The Luddite-Technophile Spectrum

The Luddite-Technophile Spectrum

Like many, my relationship towards digital technology has been one of both great anxiety and great excitement.  The spectrum of this bipolar attitude is perhaps nowhere better demonstrated than in my home department.  In the field of English we have those who are blazing academic trails in the wilds of the world wide web to great acclaim.  But we also have those who still pretend they don’t own a cellphone, shrivel their noses at the mention of Facebook, and are probably even the tiniest ashamed about conducting their work on Microsoft Word rather than with the ascetic’s pen and paper.  Their attitude, too, I must admit, earns much of my respect.  But after my own attempt at rejecting all the daily goods of digital technology (an old job had burnt me on the Internet and the strange frazzled string– I feared — it was making out of my mind), I realized such Luddite extremism was not only impractical and personally-detrimental, but was justified — at least for me — on assumptions that made little sense.  The print culture that had shaped my tastes and values after all, was just as historically contingent and man made as the culture evolving from the digital revolution.

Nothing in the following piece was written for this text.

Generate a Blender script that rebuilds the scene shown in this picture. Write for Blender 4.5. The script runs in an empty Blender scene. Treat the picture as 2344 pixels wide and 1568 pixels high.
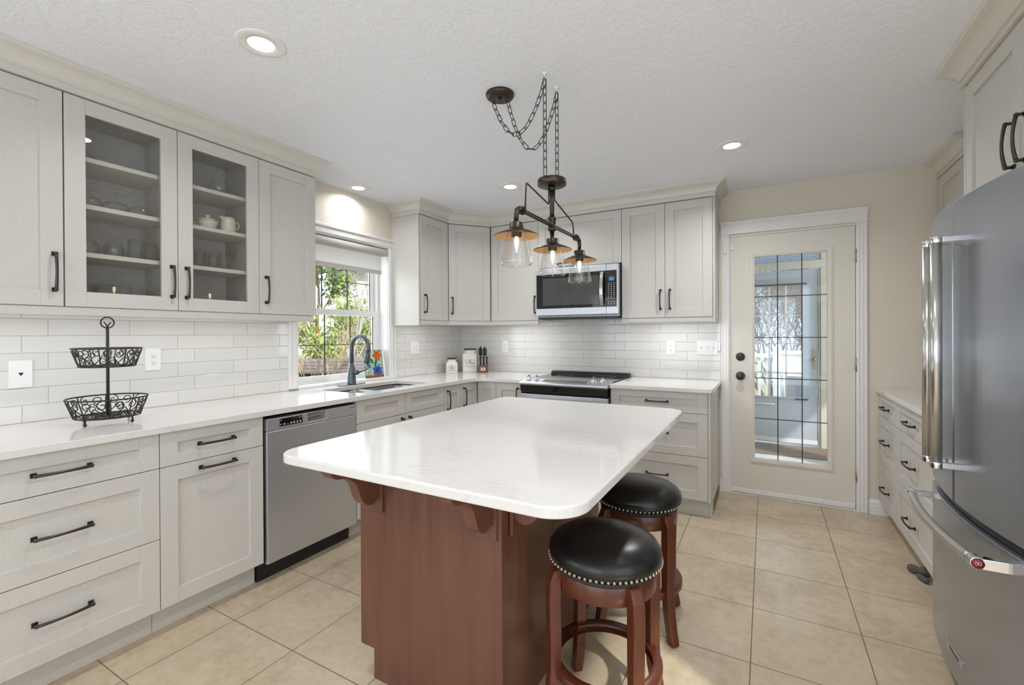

Thus my new challenge became not fighting the tide of digital technology from a little off-the-grid hut in upstate New York, but trying to make sense of it and figure out the best practices for living, learning and making community under its powerful sway.  I joined the English department at the Graduate Center in 2011 in order to put the anxieties and excitements of digital culture under the microscope.  It was a happy surprise, therefore, to get the opportunity to explore these questions at a practical level as a Digital Fellow.  No amount of theorizing about digital technology and its application to education matters if one does not confront the fact that its relative newness means there are still great barriers to entry.  The first barrier is figuring out among an overwhelming set of options what digital tools are worth one’s time and attention.  The second barrier is gaining proficiency in said tools, which can be as nerve-wracking as it is exciting.  Crossing these barriers, while remaining engaged with one’s original work, can be near impossible and so it’s not surprising that there are many who avoid the digital realm at all costs.  But, if we’re ever to learn the true potential of these tools we need people and institutions to invest time, resources and patience into exploring their potential without expectation that they immediately reveal their true worth.

So, instead of just theorizing about how digital technology might be applied to education I now have a chance to learn firsthand exactly what kind of work it takes to do so. And boy, it takes work!  Just hacking a Word Press blog to meet the needs of a scholar or scholarly organization can take longer than one thinks.  When it takes three hours to finally get one little box to show up right on a web page (three hours one could have used to read half a book!) one might start dreaming of log cabins and power outages.  But it’s this sort of hands-on experience that has really got me thinking about how powerful the tools are that we have before us, and how we’re only just beginning to learn what we can do with them.  Personally, I still think that the most powerful asset of digital technology is really only an intensification of print culture’s most powerful asset — that is, communication.  As this year progresses I’d like to think about using digital tools to share and collaborate on work in increasingly specific ways. Ultimately, I think, the true success of the Digital Initiatives, both here at the GC and at large, will be determined by whether scholars — not just “digital scholars” — become so familiar with these new digital tools, that we no longer think of them as “digital,” but simply as the most useful, practical and enriching way of conducting one’s work.